▶ [What you should do]: Print nothing but the lines from the start of the listing below through the line that contains "b.done(.0012)". Do not include the pictures.
* start Data excerpt *
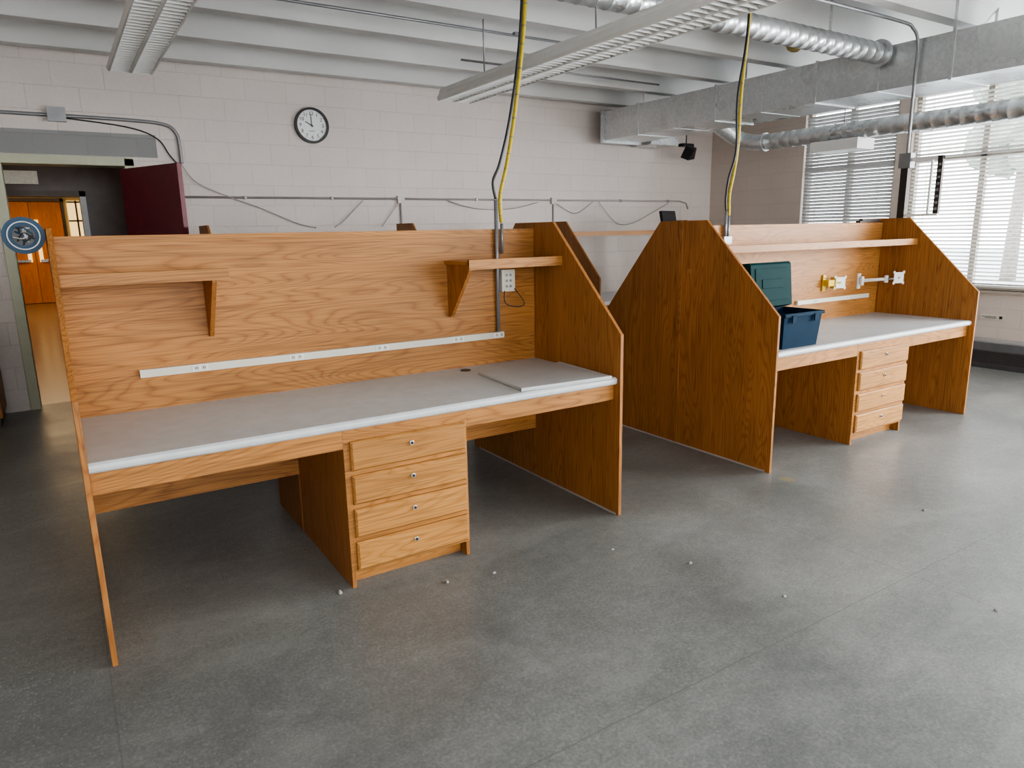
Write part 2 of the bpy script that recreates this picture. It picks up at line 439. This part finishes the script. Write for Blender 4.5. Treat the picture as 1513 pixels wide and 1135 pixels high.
b.cyl((1.222,.70,1.235),(1.216,.70,1.235),.016,OAKF,20)
b.box(1.212,1.2195,.0,1.5,0,.010,CONDP)
b.done(.0012)

b=B('wall_side_desk_row')
t=.019; F=3.08; Bk=4.05; HP2=1.62
xs=[-1.30,.56,2.42,4.30]
for x in xs:
    b.prism([(F,0),(Bk,0),(Bk,HP2),(F+.60,HP2),(F,1.02)],0,x-t/2,x+t/2,OAKZ)
for xa,xb in zip(xs,xs[1:]):
    b.box(xa+t/2,xb-t/2,F+.03,Bk,.727,.765,LAM); b.box(xa+t/2,xb-t/2,F+.06,F+.08,.64,.727,OAKX)
    b.box(xa+t/2,xb-t/2,Bk-.02,Bk,.3,.727,OAKX)
b.box(2.43,4.29,3.62,3.92,1.475,1.497,OAKX).box(2.43,4.29,3.61,3.63,1.455,1.505,OAKX)
b.done(.002)
b=B('wood_cabinet').box(-4.0,-2.94,4.34,4.90,.08,.78,OAKZ).box(-3.98,-2.96,4.40,4.90,0,.08,DARKM)
b.box(-3.98,-3.49,4.32,4.34,.10,.76,OAKX).box(-3.46,-2.96,4.32,4.34,.10,.76,OAKX).box(-4.01,-2.93,4.31,4.91,.78,.81,LAM).done(.003)
b=B('computer_monitor')
M=Matrix.Translation((4.10,3.76,1.498))@Matrix.Rotation(math.radians(20),4,'Z')
b.box(-.10,.10,-.06,.06,0,.012,BLACK,M).box(-.02,.02,0,.03,.012,.10,BLACK,M)
b.box(-.19,.19,-.02,.02,.06,.24,BLACK,M@Matrix.Rotation(math.radians(-12),4,'X')).done(.004)

def outlet(b,x,y,z,s=1.0):
    b.box(x-.035*s,x+.035*s,y-.003,y+.001,z-.014,z+.014,WHITE)
    for dx in (-.016,.016):
        b.box(x+dx-.010,x+dx+.010,y-.0045,y-.002,z-.011,z+.011,IVORY)
        b.box(x+dx-.005,x+dx-.002,y-.0055,y-.004,z-.005,z+.006,BLACK).box(x+dx+.002,x+dx+.005,y-.0055,y-.004,z-.005,z+.006,BLACK)
b=B('power_raceway').box(-2.15,-.235,.762,.784,.915,.951,IVORY)
for x in (-1.90,-1.455,-1.0,-.54,-.27): outlet(b,x,.762,.934)
b.done(.003)
b=B('power_raceway').box(2.52,3.50,.762,.784,.908,.942,IVORY)
for x in (2.75,3.2): outlet(b,x,.762,.925)
b.done(.003)
b=B('power_conduit')
b.tube([(-.27,.765,.953),(-.27,.765,1.70)],.011,CONDG,12)
b.tube([(-.235,.763,1.40),(-.235,.763,1.57)],.009,CONDG,12)
b.box(-.255,-.167,.74,.784,1.185,1.31,IVORY)
for dz in (.03,.062,.094):
    for dx in (.022,.048): b.cyl((-.255+dx+.01,.7405,1.185+dz),(-.255+dx+.01,.737,1.185+dz),.008,CONDG,12)
b.tube(smoothpath([(-.175,.735,1.20),(-.15,.70,1.15),(-.13,.70,1.11),(-.17,.71,1.095),(-.24,.73,1.12),(-.24,.74,1.19)]),.0028,BLACK,8)
b.done()
b=B('power_conduit').tube([(1.64,.765,1.41),(1.64,.765,1.63)],.011,CONDG,12).tube([(1.67,.765,1.41),(1.67,.765,1.60)],.010,CONDG,12)
b.box(1.615,1.695,.75,.784,1.408,1.46,CONDG).done()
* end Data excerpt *
▶ [Reply to the task]:
Write part 2 of the bpy script that recreates this picture. It picks up at line 439. This part finishes the script. Write for Blender 4.5. Treat the picture as 1513 pixels wide and 1135 pixels high.
b.cyl((1.222,.70,1.235),(1.216,.70,1.235),.016,OAKF,20)
b.box(1.212,1.2195,.0,1.5,0,.010,CONDP)
b.done(.0012)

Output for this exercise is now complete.